- TASK TO COMPLETE
Repeat the records below exactly, from the first line through the line containing "R=math.radians", and leave out any pictures.

## Start RECORDS TO PROCESS

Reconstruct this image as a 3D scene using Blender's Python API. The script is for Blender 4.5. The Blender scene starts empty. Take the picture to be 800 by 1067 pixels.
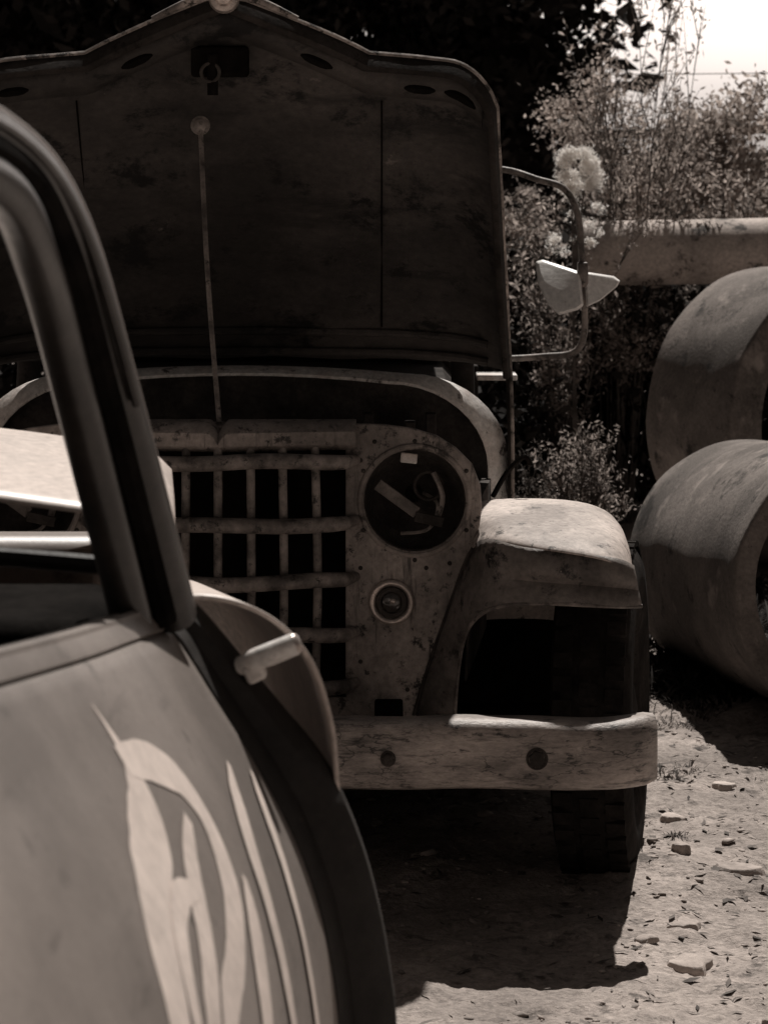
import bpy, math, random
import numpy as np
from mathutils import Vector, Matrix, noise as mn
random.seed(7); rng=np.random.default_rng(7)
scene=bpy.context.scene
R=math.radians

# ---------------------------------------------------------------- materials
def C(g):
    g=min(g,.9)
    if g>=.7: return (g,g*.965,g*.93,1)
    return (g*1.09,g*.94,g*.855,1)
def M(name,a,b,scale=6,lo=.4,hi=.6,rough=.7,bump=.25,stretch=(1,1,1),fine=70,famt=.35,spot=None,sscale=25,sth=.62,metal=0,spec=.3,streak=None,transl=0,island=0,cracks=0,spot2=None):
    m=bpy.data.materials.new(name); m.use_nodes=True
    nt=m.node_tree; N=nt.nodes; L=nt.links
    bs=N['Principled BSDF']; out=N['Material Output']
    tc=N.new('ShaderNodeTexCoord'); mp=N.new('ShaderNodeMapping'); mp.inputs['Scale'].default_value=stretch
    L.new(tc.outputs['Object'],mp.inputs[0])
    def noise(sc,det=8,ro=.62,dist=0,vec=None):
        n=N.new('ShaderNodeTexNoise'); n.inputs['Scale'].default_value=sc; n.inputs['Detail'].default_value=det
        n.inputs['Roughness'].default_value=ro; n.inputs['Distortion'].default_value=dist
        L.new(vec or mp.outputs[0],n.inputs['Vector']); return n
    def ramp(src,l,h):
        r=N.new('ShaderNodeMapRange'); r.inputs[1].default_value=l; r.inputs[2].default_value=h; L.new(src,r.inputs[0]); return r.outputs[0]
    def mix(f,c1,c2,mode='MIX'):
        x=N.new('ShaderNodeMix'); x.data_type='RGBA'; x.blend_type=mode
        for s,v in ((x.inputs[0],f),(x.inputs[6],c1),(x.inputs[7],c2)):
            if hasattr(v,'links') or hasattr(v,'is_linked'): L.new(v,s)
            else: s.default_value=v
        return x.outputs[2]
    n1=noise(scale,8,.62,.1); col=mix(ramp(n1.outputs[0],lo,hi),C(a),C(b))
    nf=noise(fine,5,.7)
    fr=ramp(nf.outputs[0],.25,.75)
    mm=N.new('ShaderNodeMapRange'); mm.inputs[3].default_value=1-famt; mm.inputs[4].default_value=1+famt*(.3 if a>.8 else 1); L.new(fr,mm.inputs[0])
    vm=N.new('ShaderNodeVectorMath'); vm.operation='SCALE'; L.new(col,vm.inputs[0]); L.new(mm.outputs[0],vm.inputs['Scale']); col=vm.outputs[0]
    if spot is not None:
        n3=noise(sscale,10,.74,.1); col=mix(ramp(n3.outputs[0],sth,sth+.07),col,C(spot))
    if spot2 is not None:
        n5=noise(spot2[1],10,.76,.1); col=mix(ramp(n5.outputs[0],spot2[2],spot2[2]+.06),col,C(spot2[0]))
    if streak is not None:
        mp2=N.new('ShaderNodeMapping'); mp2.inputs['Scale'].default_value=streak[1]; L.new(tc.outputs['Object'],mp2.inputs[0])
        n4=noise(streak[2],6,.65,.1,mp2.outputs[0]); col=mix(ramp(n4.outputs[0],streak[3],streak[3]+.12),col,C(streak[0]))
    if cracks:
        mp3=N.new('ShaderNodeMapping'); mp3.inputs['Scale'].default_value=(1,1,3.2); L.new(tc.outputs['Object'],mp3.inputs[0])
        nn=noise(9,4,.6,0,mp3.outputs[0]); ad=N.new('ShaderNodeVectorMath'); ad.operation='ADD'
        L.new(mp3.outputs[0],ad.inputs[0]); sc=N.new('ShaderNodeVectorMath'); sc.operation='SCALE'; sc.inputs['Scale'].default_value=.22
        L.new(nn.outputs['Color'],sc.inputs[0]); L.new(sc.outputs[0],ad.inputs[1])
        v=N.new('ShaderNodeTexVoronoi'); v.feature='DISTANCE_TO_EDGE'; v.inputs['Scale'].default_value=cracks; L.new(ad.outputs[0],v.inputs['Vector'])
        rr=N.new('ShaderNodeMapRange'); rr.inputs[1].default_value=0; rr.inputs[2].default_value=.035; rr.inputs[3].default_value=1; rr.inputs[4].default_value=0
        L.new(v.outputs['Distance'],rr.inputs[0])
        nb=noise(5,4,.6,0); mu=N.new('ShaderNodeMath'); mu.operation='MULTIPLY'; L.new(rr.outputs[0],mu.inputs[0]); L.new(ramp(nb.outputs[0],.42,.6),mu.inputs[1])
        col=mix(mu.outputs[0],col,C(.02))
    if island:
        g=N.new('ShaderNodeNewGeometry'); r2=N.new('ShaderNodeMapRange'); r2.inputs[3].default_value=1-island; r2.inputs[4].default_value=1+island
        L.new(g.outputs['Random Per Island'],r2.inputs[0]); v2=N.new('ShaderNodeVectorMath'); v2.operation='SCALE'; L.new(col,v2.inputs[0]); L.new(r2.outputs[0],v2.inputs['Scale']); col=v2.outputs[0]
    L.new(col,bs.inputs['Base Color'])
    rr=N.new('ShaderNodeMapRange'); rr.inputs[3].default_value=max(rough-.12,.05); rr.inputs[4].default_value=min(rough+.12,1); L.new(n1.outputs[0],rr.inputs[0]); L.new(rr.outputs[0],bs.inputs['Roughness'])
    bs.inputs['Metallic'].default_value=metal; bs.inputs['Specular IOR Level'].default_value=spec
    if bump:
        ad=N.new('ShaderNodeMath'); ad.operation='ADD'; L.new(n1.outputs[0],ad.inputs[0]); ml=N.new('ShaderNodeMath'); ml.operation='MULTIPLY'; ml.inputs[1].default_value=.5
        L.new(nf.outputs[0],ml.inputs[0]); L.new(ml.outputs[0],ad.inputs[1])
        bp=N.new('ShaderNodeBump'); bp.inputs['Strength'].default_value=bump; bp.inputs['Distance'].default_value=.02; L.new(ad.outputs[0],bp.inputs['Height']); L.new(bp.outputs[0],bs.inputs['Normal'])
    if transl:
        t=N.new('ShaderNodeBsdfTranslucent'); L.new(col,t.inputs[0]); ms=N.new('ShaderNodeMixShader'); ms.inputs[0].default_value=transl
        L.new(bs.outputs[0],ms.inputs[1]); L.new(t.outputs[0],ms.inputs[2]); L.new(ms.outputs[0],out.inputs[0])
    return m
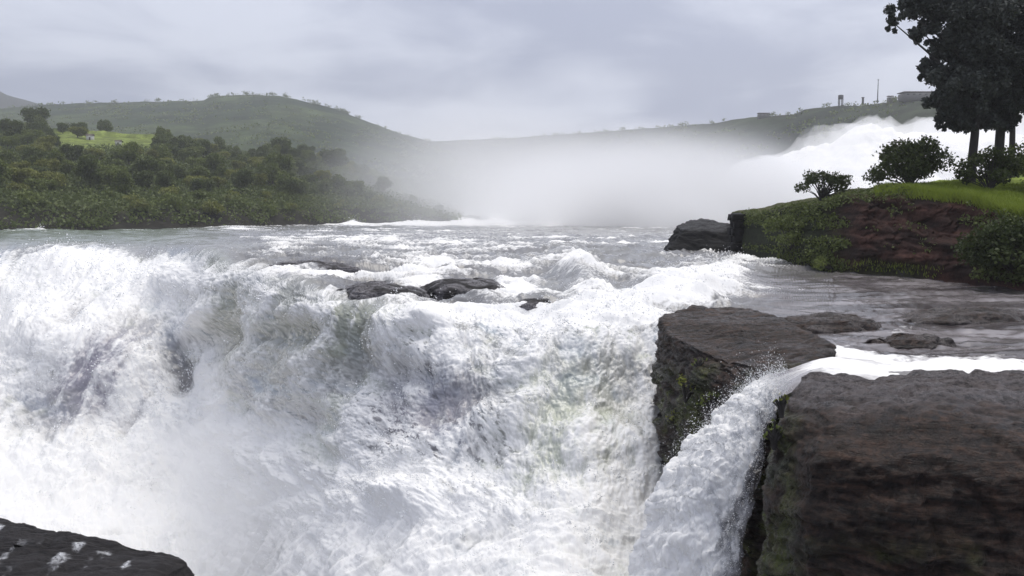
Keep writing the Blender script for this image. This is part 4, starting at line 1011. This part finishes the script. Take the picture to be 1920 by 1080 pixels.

## End RECORDS TO PROCESS

- EXERCISE RESULT
Reconstruct this image as a 3D scene using Blender's Python API. The script is for Blender 4.5. The Blender scene starts empty. Take the picture to be 800 by 1067 pixels.
import bpy, math, random
import numpy as np
from mathutils import Vector, Matrix, noise as mn
random.seed(7); rng=np.random.default_rng(7)
scene=bpy.context.scene
R=math.radians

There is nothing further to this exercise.